Below is a block of data; give all of it again word for word.

— start —

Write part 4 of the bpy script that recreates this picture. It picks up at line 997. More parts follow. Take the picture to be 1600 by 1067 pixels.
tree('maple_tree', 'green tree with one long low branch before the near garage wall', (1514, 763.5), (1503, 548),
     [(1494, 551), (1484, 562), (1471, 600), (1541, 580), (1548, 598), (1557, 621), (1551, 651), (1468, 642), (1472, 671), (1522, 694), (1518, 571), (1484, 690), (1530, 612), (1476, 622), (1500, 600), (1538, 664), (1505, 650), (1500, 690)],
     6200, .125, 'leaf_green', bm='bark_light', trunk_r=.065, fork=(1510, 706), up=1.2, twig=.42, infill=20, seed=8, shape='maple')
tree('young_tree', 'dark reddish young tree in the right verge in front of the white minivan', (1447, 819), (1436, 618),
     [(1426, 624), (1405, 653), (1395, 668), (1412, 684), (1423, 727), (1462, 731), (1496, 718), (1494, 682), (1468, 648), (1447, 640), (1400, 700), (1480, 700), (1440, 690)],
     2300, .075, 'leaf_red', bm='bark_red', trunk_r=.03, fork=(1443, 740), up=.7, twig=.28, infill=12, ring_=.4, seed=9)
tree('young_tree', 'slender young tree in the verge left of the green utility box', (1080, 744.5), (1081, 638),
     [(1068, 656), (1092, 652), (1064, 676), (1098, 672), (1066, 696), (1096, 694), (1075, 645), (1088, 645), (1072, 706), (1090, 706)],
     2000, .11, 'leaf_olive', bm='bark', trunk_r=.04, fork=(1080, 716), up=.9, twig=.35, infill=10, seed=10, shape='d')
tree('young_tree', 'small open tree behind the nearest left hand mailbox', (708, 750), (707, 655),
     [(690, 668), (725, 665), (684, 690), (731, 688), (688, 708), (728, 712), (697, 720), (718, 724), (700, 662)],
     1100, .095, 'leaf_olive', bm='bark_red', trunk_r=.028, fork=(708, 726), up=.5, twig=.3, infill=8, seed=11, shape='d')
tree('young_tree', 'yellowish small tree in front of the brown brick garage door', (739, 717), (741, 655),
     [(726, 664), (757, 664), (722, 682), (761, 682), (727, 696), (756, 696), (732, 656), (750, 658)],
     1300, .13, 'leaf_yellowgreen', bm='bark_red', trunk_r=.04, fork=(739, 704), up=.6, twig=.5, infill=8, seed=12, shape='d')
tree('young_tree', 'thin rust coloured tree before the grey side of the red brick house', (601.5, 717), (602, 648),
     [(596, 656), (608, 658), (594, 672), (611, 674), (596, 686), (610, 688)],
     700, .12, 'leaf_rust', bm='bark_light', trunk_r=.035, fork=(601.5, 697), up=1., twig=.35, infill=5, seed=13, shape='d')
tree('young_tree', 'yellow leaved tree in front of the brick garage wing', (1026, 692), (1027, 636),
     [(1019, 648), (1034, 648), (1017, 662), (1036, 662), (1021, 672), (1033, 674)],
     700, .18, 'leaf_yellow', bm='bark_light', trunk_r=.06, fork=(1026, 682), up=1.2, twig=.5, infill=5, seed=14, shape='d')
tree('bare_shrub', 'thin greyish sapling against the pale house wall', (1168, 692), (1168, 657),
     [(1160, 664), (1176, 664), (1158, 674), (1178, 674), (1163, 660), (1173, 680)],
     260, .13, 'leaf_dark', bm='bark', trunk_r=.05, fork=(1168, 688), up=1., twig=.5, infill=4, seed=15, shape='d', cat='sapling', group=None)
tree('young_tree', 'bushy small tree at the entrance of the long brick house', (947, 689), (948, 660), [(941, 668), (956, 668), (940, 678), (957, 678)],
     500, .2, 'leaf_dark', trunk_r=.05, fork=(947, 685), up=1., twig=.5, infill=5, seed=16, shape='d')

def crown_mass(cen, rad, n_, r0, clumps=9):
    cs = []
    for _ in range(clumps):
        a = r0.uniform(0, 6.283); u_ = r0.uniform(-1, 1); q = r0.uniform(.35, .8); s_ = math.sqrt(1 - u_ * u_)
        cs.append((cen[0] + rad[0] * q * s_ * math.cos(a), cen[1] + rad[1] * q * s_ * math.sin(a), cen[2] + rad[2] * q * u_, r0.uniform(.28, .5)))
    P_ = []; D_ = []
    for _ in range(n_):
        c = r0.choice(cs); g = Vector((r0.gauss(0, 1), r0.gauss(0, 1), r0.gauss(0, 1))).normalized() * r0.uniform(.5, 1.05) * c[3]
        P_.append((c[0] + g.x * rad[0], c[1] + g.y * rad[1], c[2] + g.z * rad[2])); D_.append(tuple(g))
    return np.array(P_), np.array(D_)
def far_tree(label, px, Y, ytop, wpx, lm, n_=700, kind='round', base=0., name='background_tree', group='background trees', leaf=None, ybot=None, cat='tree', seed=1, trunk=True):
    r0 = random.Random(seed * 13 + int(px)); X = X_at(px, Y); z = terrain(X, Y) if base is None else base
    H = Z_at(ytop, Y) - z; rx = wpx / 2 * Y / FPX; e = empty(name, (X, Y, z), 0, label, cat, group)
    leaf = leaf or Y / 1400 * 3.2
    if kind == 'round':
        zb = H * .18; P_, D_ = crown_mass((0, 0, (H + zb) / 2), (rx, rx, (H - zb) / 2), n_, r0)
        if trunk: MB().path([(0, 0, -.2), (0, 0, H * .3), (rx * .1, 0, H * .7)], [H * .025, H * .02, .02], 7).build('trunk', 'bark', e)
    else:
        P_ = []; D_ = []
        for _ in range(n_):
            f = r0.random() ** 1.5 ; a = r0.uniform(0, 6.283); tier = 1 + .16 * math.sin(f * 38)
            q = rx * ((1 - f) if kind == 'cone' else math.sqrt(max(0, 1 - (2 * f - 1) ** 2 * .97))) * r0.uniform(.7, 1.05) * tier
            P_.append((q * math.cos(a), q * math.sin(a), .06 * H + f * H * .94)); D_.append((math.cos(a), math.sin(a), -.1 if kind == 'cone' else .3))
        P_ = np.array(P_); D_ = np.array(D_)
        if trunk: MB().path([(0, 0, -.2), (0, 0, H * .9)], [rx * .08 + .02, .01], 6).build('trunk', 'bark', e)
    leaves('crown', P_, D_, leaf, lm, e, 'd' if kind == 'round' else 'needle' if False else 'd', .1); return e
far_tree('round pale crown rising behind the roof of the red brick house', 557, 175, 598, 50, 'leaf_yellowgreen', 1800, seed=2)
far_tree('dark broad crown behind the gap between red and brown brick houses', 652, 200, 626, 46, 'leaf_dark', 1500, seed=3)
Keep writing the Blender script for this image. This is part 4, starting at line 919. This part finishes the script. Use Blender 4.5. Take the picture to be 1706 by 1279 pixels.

— end —

* **EXPECTED ANSWER**:
Write part 4 of the bpy script that recreates this picture. It picks up at line 997. More parts follow. Take the picture to be 1600 by 1067 pixels.
tree('maple_tree', 'green tree with one long low branch before the near garage wall', (1514, 763.5), (1503, 548),
     [(1494, 551), (1484, 562), (1471, 600), (1541, 580), (1548, 598), (1557, 621), (1551, 651), (1468, 642), (1472, 671), (1522, 694), (1518, 571), (1484, 690), (1530, 612), (1476, 622), (1500, 600), (1538, 664), (1505, 650), (1500, 690)],
     6200, .125, 'leaf_green', bm='bark_light', trunk_r=.065, fork=(1510, 706), up=1.2, twig=.42, infill=20, seed=8, shape='maple')
tree('young_tree', 'dark reddish young tree in the right verge in front of the white minivan', (1447, 819), (1436, 618),
     [(1426, 624), (1405, 653), (1395, 668), (1412, 684), (1423, 727), (1462, 731), (1496, 718), (1494, 682), (1468, 648), (1447, 640), (1400, 700), (1480, 700), (1440, 690)],
     2300, .075, 'leaf_red', bm='bark_red', trunk_r=.03, fork=(1443, 740), up=.7, twig=.28, infill=12, ring_=.4, seed=9)
tree('young_tree', 'slender young tree in the verge left of the green utility box', (1080, 744.5), (1081, 638),
     [(1068, 656), (1092, 652), (1064, 676), (1098, 672), (1066, 696), (1096, 694), (1075, 645), (1088, 645), (1072, 706), (1090, 706)],
     2000, .11, 'leaf_olive', bm='bark', trunk_r=.04, fork=(1080, 716), up=.9, twig=.35, infill=10, seed=10, shape='d')
tree('young_tree', 'small open tree behind the nearest left hand mailbox', (708, 750), (707, 655),
     [(690, 668), (725, 665), (684, 690), (731, 688), (688, 708), (728, 712), (697, 720), (718, 724), (700, 662)],
     1100, .095, 'leaf_olive', bm='bark_red', trunk_r=.028, fork=(708, 726), up=.5, twig=.3, infill=8, seed=11, shape='d')
tree('young_tree', 'yellowish small tree in front of the brown brick garage door', (739, 717), (741, 655),
     [(726, 664), (757, 664), (722, 682), (761, 682), (727, 696), (756, 696), (732, 656), (750, 658)],
     1300, .13, 'leaf_yellowgreen', bm='bark_red', trunk_r=.04, fork=(739, 704), up=.6, twig=.5, infill=8, seed=12, shape='d')
tree('young_tree', 'thin rust coloured tree before the grey side of the red brick house', (601.5, 717), (602, 648),
     [(596, 656), (608, 658), (594, 672), (611, 674), (596, 686), (610, 688)],
     700, .12, 'leaf_rust', bm='bark_light', trunk_r=.035, fork=(601.5, 697), up=1., twig=.35, infill=5, seed=13, shape='d')
tree('young_tree', 'yellow leaved tree in front of the brick garage wing', (1026, 692), (1027, 636),
     [(1019, 648), (1034, 648), (1017, 662), (1036, 662), (1021, 672), (1033, 674)],
     700, .18, 'leaf_yellow', bm='bark_light', trunk_r=.06, fork=(1026, 682), up=1.2, twig=.5, infill=5, seed=14, shape='d')
tree('bare_shrub', 'thin greyish sapling against the pale house wall', (1168, 692), (1168, 657),
     [(1160, 664), (1176, 664), (1158, 674), (1178, 674), (1163, 660), (1173, 680)],
     260, .13, 'leaf_dark', bm='bark', trunk_r=.05, fork=(1168, 688), up=1., twig=.5, infill=4, seed=15, shape='d', cat='sapling', group=None)
tree('young_tree', 'bushy small tree at the entrance of the long brick house', (947, 689), (948, 660), [(941, 668), (956, 668), (940, 678), (957, 678)],
     500, .2, 'leaf_dark', trunk_r=.05, fork=(947, 685), up=1., twig=.5, infill=5, seed=16, shape='d')

def crown_mass(cen, rad, n_, r0, clumps=9):
    cs = []
    for _ in range(clumps):
        a = r0.uniform(0, 6.283); u_ = r0.uniform(-1, 1); q = r0.uniform(.35, .8); s_ = math.sqrt(1 - u_ * u_)
        cs.append((cen[0] + rad[0] * q * s_ * math.cos(a), cen[1] + rad[1] * q * s_ * math.sin(a), cen[2] + rad[2] * q * u_, r0.uniform(.28, .5)))
    P_ = []; D_ = []
    for _ in range(n_):
        c = r0.choice(cs); g = Vector((r0.gauss(0, 1), r0.gauss(0, 1), r0.gauss(0, 1))).normalized() * r0.uniform(.5, 1.05) * c[3]
        P_.append((c[0] + g.x * rad[0], c[1] + g.y * rad[1], c[2] + g.z * rad[2])); D_.append(tuple(g))
    return np.array(P_), np.array(D_)
def far_tree(label, px, Y, ytop, wpx, lm, n_=700, kind='round', base=0., name='background_tree', group='background trees', leaf=None, ybot=None, cat='tree', seed=1, trunk=True):
    r0 = random.Random(seed * 13 + int(px)); X = X_at(px, Y); z = terrain(X, Y) if base is None else base
    H = Z_at(ytop, Y) - z; rx = wpx / 2 * Y / FPX; e = empty(name, (X, Y, z), 0, label, cat, group)
    leaf = leaf or Y / 1400 * 3.2
    if kind == 'round':
        zb = H * .18; P_, D_ = crown_mass((0, 0, (H + zb) / 2), (rx, rx, (H - zb) / 2), n_, r0)
        if trunk: MB().path([(0, 0, -.2), (0, 0, H * .3), (rx * .1, 0, H * .7)], [H * .025, H * .02, .02], 7).build('trunk', 'bark', e)
    else:
        P_ = []; D_ = []
        for _ in range(n_):
            f = r0.random() ** 1.5 ; a = r0.uniform(0, 6.283); tier = 1 + .16 * math.sin(f * 38)
            q = rx * ((1 - f) if kind == 'cone' else math.sqrt(max(0, 1 - (2 * f - 1) ** 2 * .97))) * r0.uniform(.7, 1.05) * tier
            P_.append((q * math.cos(a), q * math.sin(a), .06 * H + f * H * .94)); D_.append((math.cos(a), math.sin(a), -.1 if kind == 'cone' else .3))
        P_ = np.array(P_); D_ = np.array(D_)
        if trunk: MB().path([(0, 0, -.2), (0, 0, H * .9)], [rx * .08 + .02, .01], 6).build('trunk', 'bark', e)
    leaves('crown', P_, D_, leaf, lm, e, 'd' if kind == 'round' else 'needle' if False else 'd', .1); return e
far_tree('round pale crown rising behind the roof of the red brick house', 557, 175, 598, 50, 'leaf_yellowgreen', 1800, seed=2)
far_tree('dark broad crown behind the gap between red and brown brick houses', 652, 200, 626, 46, 'leaf_dark', 1500, seed=3)
Keep writing the Blender script for this image. This is part 4, starting at line 919. This part finishes the script. Use Blender 4.5. Take the picture to be 1706 by 1279 pixels.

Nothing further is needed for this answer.